Learning from Child-Directed Speech in Two-Language Scenarios: A French-English Case Study

This paper presents a systematic study extending BabyBERTa to English-French bilingual scenarios using size-matched child-directed and multi-domain corpora, revealing that while Wikipedia data benefits semantic tasks, child-directed speech improves grammatical judgments in monolingual settings and bilingual pretraining significantly enhances textual entailment, particularly for French.

Liel Binyamin, Elior Sulem

Published 2026-03-16
📖 5 min read🧠 Deep dive

Imagine you are trying to teach a toddler how to speak. You have two main choices for their "schooling":

  1. The Playground Method: You only let them listen to other kids and their parents talking about daily life, games, and feelings. This is Child-Directed Speech (CDS). It's messy, conversational, and full of "What's that?" and "No, don't touch!"
  2. The Library Method: You feed them encyclopedias, news articles, and Wikipedia. This is Adult-Directed Speech. It's factual, structured, and packed with complex vocabulary.

For a long time, scientists have been testing which method makes for a smarter AI "toddler," but they mostly only did this with English speakers. They wanted to know: Can a small, efficient AI learn to speak like a human child if we limit its data to what a real child would hear?

This paper asks a bigger question: What happens when the "child" is learning two languages at once (English and French)? Do the same rules apply? Does mixing the languages help or hurt?

Here is the story of their experiment, broken down simply.

The Setup: The "Language Gym"

The researchers built a gym for AI models. They wanted to see how different training routines affected the AI's ability to:

  • Understand Grammar: (Can it tell the difference between "The cat sat" and "The cat sit"?)
  • Understand Meaning: (Can it answer a question like "Who won the game?" or tell if one sentence proves another?)

They tested three different "student" scenarios:

  1. The Monolingual Student: Learns only English OR only French.
  2. The Bilingual Student: Learns English and French at the same time.
  3. The Transfer Student: Learns only English but is tested on French (or vice versa).

They used two types of "textbooks" for these students:

  • The "Playground" Book: 2.5 million words of child-directed speech (like the CHILDES database).
  • The "Library" Book: 10 million words of mixed adult text (like Wikipedia, news, and books).

The Big Discoveries

1. The "Playground" is Great for Grammar, The "Library" is Great for Facts

When the AI was trained only on child-directed speech (the Playground), it became a grammar wizard.
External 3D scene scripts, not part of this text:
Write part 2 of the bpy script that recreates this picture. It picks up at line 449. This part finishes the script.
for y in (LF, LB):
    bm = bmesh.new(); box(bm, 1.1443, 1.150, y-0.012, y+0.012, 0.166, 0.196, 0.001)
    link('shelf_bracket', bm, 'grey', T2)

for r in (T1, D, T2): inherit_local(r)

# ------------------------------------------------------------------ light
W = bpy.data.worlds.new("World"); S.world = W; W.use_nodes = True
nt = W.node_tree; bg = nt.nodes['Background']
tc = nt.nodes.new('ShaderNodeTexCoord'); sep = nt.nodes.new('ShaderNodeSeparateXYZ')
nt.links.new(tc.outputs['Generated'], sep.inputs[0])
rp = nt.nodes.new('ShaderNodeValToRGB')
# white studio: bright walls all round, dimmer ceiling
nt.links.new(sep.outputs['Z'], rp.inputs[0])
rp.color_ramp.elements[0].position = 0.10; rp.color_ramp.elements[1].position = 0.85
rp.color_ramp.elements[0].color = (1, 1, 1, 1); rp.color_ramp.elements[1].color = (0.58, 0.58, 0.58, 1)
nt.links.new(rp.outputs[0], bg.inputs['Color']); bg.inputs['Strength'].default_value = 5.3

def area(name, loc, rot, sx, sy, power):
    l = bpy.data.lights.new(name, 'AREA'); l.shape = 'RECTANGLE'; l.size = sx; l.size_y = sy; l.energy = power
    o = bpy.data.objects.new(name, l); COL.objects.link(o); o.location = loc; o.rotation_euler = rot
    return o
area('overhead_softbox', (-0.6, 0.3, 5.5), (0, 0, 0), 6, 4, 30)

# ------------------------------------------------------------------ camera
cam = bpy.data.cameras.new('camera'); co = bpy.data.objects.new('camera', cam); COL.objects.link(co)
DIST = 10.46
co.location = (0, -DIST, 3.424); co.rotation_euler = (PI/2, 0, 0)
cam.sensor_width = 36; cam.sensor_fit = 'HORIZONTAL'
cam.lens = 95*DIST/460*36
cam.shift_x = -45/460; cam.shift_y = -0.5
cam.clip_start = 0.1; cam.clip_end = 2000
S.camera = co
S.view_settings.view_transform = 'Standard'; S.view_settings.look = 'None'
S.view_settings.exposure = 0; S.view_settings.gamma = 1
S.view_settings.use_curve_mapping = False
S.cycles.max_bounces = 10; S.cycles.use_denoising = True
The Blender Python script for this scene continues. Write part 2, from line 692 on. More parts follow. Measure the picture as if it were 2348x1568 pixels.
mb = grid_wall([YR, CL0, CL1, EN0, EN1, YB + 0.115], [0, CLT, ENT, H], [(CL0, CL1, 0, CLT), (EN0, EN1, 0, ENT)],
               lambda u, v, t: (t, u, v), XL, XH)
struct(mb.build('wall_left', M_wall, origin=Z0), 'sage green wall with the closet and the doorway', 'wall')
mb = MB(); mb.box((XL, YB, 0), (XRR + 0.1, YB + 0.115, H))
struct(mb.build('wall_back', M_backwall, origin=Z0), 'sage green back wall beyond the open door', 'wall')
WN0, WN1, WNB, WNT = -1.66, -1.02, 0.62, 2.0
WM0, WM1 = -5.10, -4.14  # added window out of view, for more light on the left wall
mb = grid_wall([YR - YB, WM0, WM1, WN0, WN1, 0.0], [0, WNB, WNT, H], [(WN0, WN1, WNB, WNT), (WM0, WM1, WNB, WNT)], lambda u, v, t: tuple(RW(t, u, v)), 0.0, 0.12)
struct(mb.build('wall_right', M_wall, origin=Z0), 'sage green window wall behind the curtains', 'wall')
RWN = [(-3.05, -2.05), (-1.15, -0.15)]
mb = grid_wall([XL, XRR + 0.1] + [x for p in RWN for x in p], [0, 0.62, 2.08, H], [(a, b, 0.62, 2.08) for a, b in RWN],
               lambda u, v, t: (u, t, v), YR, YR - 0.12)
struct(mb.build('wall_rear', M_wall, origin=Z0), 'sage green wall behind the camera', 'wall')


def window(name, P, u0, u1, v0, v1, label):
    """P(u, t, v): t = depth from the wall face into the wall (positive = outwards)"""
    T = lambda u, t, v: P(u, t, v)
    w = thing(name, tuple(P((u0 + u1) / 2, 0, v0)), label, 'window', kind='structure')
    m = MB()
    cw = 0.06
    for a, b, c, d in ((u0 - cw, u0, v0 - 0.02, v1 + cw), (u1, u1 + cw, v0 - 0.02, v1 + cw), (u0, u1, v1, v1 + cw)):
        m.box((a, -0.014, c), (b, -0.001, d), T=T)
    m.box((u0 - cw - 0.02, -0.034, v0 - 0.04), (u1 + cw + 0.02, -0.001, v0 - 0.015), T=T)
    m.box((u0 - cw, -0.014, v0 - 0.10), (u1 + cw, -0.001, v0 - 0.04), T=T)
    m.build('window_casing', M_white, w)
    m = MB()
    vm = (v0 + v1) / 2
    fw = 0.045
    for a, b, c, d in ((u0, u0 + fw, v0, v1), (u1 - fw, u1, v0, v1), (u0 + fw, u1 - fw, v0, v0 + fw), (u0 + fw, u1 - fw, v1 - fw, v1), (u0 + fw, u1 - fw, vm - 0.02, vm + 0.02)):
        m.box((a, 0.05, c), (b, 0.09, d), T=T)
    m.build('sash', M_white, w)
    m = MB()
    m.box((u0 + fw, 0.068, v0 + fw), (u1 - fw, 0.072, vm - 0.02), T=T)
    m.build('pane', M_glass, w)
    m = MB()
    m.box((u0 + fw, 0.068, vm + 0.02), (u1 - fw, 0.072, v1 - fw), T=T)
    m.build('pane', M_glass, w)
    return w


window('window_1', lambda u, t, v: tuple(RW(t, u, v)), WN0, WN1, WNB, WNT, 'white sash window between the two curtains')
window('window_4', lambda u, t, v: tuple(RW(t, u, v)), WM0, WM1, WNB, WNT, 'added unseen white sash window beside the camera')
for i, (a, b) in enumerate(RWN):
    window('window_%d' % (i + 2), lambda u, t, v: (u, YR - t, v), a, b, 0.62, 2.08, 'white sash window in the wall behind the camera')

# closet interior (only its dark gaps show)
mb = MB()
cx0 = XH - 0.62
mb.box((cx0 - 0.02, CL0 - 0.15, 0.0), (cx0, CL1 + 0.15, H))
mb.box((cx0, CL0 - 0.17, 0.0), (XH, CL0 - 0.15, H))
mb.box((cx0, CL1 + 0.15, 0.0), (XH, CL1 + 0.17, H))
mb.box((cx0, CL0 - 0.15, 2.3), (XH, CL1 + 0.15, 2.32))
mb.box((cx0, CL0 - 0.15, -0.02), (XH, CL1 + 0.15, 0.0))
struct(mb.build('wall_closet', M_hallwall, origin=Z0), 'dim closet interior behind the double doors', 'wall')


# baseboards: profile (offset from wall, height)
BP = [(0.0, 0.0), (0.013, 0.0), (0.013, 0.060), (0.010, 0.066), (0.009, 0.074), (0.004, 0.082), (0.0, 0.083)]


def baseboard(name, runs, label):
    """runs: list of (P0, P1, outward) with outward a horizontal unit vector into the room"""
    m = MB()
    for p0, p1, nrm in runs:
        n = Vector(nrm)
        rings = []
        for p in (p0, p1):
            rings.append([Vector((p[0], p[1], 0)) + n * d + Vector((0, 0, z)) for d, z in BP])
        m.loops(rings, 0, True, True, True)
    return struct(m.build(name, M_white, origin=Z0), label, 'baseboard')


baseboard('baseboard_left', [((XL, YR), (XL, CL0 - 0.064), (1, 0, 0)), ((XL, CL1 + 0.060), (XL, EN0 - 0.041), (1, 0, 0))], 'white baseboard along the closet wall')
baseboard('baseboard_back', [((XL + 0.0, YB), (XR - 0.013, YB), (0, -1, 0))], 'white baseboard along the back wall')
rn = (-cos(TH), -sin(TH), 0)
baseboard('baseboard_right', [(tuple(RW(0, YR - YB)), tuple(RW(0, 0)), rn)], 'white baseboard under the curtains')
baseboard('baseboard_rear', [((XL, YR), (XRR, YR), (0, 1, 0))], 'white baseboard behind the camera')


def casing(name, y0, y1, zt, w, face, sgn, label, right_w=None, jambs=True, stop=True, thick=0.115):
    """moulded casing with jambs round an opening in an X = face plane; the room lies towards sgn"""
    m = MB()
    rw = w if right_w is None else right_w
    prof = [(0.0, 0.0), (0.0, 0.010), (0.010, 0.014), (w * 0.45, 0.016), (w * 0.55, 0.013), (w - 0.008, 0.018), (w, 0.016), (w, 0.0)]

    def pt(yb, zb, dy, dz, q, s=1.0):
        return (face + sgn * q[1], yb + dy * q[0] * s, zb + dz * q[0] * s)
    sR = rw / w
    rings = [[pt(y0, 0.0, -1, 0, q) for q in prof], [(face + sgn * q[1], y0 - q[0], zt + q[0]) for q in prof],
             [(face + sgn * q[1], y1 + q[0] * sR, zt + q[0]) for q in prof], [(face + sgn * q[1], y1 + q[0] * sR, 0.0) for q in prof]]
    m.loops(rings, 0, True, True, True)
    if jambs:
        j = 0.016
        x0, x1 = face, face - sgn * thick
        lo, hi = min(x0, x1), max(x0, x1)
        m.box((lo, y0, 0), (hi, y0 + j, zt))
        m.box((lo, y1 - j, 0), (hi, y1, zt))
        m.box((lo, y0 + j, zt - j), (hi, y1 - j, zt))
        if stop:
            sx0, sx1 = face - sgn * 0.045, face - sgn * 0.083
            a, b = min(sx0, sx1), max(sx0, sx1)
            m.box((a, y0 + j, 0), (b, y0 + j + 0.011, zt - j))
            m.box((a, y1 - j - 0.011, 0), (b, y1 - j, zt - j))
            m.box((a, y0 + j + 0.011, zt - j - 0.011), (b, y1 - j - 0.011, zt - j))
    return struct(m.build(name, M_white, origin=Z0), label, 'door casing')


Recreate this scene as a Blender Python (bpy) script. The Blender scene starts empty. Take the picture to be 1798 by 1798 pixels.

It got really good at spotting sentence structure errors. However, it struggled with complex questions or understanding deep meanings.

When trained on Wikipedia (the Library), the AI became a trivia champion. It was great at answering questions and understanding logic, but it wasn't as sharp on the nitty-gritty of grammar.

The Analogy: Think of the Playground kid as a street-smart kid who knows how to talk to anyone but might not know the capital of France. The Library kid knows the capital of France but might stumble over a simple sentence structure.

2. The "Bilingual Boost" (Especially for French)

This was the most surprising part. When they trained the AI on both English and French at the same time, something magical happened for Textual Entailment (a task that checks if one sentence logically proves another).

  • English: Got a little better.
  • French: Got a massive boost.

The Analogy: Imagine French is a smaller, weaker student. When they sit next to a strong English student in a bilingual class, the French student learns faster because the English student's brain helps fill in the gaps. The AI learned that "If A implies B in English, it probably implies B in French too." It was like the two languages were holding hands and helping each other climb a hill.

3. Mixing the Books Works Best

The researchers tried a "hybrid" diet: half Playground, half Library.

  • Result: This was the sweet spot. The AI kept the grammar skills from the Playground but gained the vocabulary and logic from the Library.
  • Why it matters: Real children don't just hear baby talk; they also hear adults reading news or explaining things. This hybrid approach mimicked real life better than just one or the other.

4. Size Doesn't Always Matter (But Data Type Does)

They tested this on different AI "architectures" (different brain designs). Even though they used different models, the results were the same.

  • Key Takeaway: It didn't matter how the AI was built; it mattered what it was fed.
  • The "Small is Beautiful" Lesson: You don't need a massive supercomputer with billions of words to build a smart multilingual AI. If you feed it the right kind of data (a mix of child talk and adult facts), a small, efficient model can do a surprisingly good job.

The Bottom Line

This paper tells us that teaching AI to be bilingual isn't just about doubling the work.

  • If you want an AI to be grammatically perfect, feed it child talk.
  • If you want an AI to be factually smart, feed it Wikipedia.
  • If you want an AI to be bilingual and logical, teach it both languages at the same time using a mix of both types of data.

Most importantly, they found that the "weaker" language (French in this case) benefits the most from being paired with a "stronger" one (English), suggesting that bilingual education is a powerful tool for AI, just as it is for human children.